Quote:
Originally Posted by dude45
what about in a real poker game? Also how do we get to having value more often then bluffs when we bet as its's hard to even have a VB hand. We'll get garbage a lot more then the nuts. So is it correct to bet often when you have a value hand and usually check when you have a weak hand with no showdown value?
On the flop, most of your range will consist of unmade hands, but you have a betting range and a checking range. Your bets will mostly be made with high equity hands, such as strong made hands (e.g. TPGK+) and draws. Your checks will mostly be with mid-strength made hands (e.g. middle pair) and air (that has little chance of improvement).
Since you don't bet 100% of your range on the flop (except in some circumstances), you get to the turn with a smaller number of combos, which will generally consist of roughly 50% high equity hands, and 50% low equity (e.g. a gutshot's equity drops to about 10% equity on the turn), but then you dispense with some of the weaker hands (either by not barreling, or bet-folding).
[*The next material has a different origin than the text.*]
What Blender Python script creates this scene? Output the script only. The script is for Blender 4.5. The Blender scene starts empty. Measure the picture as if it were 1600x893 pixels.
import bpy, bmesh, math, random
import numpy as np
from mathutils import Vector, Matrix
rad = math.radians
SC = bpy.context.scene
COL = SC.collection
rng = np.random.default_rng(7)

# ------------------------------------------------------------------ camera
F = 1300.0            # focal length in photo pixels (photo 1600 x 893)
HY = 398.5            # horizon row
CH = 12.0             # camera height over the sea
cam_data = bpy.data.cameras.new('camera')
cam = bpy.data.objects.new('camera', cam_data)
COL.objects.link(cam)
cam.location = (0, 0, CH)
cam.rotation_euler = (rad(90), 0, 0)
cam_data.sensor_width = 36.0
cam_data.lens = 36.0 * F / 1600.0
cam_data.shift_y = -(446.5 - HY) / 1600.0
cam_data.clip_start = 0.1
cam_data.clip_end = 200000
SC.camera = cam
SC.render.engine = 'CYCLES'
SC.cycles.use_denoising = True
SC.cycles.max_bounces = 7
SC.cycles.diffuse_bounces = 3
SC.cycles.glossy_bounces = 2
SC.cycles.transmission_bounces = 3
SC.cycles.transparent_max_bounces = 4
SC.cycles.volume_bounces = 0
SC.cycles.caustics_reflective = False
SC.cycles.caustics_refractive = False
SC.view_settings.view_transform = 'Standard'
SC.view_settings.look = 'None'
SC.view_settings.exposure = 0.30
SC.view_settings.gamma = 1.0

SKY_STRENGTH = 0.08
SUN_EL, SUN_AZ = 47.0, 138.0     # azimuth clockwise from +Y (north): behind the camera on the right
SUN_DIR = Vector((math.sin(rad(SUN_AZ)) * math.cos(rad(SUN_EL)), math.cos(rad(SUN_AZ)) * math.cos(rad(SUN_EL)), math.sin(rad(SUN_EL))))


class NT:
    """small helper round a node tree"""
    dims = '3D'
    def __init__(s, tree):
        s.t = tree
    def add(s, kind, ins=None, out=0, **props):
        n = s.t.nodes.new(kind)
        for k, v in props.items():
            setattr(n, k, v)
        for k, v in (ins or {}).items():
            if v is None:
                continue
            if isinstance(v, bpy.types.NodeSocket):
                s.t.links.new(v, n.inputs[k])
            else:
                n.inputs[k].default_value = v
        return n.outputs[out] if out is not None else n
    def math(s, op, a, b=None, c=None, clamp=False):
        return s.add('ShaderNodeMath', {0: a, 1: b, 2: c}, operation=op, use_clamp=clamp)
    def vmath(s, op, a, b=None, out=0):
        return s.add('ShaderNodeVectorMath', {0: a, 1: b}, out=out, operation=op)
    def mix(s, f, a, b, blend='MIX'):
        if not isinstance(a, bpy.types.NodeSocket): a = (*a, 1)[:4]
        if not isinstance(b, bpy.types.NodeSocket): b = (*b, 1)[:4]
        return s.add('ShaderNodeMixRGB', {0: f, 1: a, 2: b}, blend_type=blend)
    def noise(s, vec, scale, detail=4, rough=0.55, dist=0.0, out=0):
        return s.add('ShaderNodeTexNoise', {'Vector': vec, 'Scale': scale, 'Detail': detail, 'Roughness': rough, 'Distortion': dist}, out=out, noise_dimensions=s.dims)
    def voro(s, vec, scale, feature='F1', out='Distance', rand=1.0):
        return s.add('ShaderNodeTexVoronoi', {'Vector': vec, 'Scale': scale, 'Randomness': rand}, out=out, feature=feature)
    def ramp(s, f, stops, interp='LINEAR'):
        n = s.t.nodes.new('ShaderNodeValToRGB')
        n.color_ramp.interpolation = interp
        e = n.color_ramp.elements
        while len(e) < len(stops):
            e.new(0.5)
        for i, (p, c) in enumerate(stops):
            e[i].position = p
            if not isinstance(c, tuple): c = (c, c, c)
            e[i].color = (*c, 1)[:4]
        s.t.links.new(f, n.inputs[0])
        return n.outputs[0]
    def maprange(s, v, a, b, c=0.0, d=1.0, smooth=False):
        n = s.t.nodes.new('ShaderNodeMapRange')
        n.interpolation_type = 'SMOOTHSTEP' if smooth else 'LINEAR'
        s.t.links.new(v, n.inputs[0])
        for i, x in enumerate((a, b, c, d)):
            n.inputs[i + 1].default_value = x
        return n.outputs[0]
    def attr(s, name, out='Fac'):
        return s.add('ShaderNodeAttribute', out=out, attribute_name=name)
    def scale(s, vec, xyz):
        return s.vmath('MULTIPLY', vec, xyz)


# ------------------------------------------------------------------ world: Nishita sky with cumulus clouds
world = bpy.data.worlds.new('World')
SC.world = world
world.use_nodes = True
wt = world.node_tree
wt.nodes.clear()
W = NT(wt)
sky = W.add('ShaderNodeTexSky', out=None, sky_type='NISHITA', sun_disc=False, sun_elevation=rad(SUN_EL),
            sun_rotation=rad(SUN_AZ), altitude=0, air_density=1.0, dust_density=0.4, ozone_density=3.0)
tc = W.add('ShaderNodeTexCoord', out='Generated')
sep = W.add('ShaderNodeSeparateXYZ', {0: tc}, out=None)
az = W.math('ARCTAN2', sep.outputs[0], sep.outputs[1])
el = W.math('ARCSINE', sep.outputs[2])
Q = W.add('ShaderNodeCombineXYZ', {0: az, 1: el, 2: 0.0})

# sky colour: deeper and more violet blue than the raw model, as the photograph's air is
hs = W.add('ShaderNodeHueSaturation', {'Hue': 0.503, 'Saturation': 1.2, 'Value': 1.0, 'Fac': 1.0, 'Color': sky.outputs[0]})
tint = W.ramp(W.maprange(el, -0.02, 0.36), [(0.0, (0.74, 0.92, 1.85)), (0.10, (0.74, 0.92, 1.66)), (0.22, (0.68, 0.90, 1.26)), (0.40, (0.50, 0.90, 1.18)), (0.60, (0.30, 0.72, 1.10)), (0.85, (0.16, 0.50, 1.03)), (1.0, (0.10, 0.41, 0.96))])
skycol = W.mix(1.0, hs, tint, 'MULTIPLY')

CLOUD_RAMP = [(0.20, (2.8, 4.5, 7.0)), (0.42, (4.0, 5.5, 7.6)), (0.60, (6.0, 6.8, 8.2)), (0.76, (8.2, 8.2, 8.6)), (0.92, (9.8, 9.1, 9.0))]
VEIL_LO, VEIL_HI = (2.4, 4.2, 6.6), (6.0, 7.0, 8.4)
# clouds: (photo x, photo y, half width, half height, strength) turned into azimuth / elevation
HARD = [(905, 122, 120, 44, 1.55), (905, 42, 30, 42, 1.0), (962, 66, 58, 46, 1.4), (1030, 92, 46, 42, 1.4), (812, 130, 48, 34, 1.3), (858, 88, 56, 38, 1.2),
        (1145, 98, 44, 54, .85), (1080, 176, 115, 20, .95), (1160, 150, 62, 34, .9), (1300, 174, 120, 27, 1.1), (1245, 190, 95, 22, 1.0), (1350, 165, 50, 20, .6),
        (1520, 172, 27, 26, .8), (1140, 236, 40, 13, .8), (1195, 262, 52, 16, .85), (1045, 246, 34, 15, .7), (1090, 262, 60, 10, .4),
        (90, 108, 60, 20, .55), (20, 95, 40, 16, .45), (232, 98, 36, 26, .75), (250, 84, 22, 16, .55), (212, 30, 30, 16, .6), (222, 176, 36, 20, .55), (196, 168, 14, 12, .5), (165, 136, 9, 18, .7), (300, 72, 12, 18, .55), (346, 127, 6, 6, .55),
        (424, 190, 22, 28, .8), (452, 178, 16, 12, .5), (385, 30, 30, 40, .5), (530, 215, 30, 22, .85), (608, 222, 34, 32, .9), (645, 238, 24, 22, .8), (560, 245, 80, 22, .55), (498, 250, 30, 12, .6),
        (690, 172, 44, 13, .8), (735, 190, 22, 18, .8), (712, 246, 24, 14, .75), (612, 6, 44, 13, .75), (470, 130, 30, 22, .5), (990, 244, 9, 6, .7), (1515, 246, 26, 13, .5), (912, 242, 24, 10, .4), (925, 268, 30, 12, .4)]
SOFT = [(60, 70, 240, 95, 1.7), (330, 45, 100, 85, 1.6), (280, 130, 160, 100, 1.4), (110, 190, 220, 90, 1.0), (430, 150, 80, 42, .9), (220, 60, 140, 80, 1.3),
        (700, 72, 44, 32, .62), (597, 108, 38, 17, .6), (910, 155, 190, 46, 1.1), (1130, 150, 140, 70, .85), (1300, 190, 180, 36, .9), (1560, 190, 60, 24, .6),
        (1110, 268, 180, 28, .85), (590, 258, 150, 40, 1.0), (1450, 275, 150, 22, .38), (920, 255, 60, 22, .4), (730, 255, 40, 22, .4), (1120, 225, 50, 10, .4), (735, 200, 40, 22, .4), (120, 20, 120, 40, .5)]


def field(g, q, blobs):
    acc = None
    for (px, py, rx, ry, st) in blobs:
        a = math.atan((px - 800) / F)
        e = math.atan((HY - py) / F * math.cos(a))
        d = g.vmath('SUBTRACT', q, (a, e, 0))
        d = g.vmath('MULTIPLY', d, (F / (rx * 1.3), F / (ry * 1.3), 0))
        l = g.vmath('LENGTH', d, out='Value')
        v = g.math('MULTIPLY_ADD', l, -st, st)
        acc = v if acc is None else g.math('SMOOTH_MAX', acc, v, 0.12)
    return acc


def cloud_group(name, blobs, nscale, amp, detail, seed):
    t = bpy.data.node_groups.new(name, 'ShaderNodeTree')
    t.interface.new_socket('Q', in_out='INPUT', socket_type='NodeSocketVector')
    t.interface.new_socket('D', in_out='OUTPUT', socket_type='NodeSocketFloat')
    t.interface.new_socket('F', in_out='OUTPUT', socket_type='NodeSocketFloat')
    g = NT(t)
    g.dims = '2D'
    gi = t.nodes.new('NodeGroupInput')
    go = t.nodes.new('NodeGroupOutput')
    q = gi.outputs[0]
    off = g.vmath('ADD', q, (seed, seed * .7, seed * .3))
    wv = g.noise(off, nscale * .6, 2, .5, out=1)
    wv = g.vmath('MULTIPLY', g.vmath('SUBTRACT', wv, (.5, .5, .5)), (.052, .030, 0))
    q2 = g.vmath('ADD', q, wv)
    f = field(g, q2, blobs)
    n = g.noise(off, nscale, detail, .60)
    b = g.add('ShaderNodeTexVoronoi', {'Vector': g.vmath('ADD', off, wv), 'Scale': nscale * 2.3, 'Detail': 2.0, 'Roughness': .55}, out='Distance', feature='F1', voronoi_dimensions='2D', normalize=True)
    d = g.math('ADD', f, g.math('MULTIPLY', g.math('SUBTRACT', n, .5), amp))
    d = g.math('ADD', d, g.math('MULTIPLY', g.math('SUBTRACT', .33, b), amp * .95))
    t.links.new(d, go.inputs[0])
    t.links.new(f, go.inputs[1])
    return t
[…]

If you get your strategy correct, then you arrive on the river with a range comprised of 3 groups of hands: Value hands that want to bet and get called, hands with showdown value that will make money as check-backs but that can't get called by much worse if they bet, and weak hands that only make money as bluffs if you bet them and villain folds.
In most cases, you can't bluff with
all your air hands, so you pick the hands with the lowest showdown value (e.g. 6-high) and/or the hands with the best blockers to villain's calling range (e.g. KT can bluff a missed OESD on QJxxx, as it blocks hands like KQ). You give up with some, but
bet with a balanced range.
When you've worked out which combos are your value-bets on the river, and counted them up, you balance them by picking some airballs to bluff with. But the number of bluffs should usually be considerably lower than the number of value-bet combos. (Hence the 2:1 ratio). In most cases, you literally have to
give up with some of your air, because otherwise you'll be "over-bluffing" and your opponent will just think "This guy's a maniac that never has anything, so I'll call with any pair".
To stop your opponent thinking you're a maniac,
you build a strategy in which you have the right balance between value and bluff on every street, such that it keeps him guessing, and ultimately means that your value-bets get called enough to win decent pots, and your bluffs work often enough that villain sometimes folds the best hand. When you get the balance right, you maximize your profit.
Put it this way:
If you only bet value hands (and never bluff), like a nit, then an observant player never calls and gives you that value.
If you bet everything (including 'no hope' hands), like a maniac, then an observant player always calls with any pair (or even ace high), so the bluffs won't work.
The balanced player is kind of average. His betting range consists of value hands that want to get called, and
just the right amount of bluffs to keep his opponent guessing.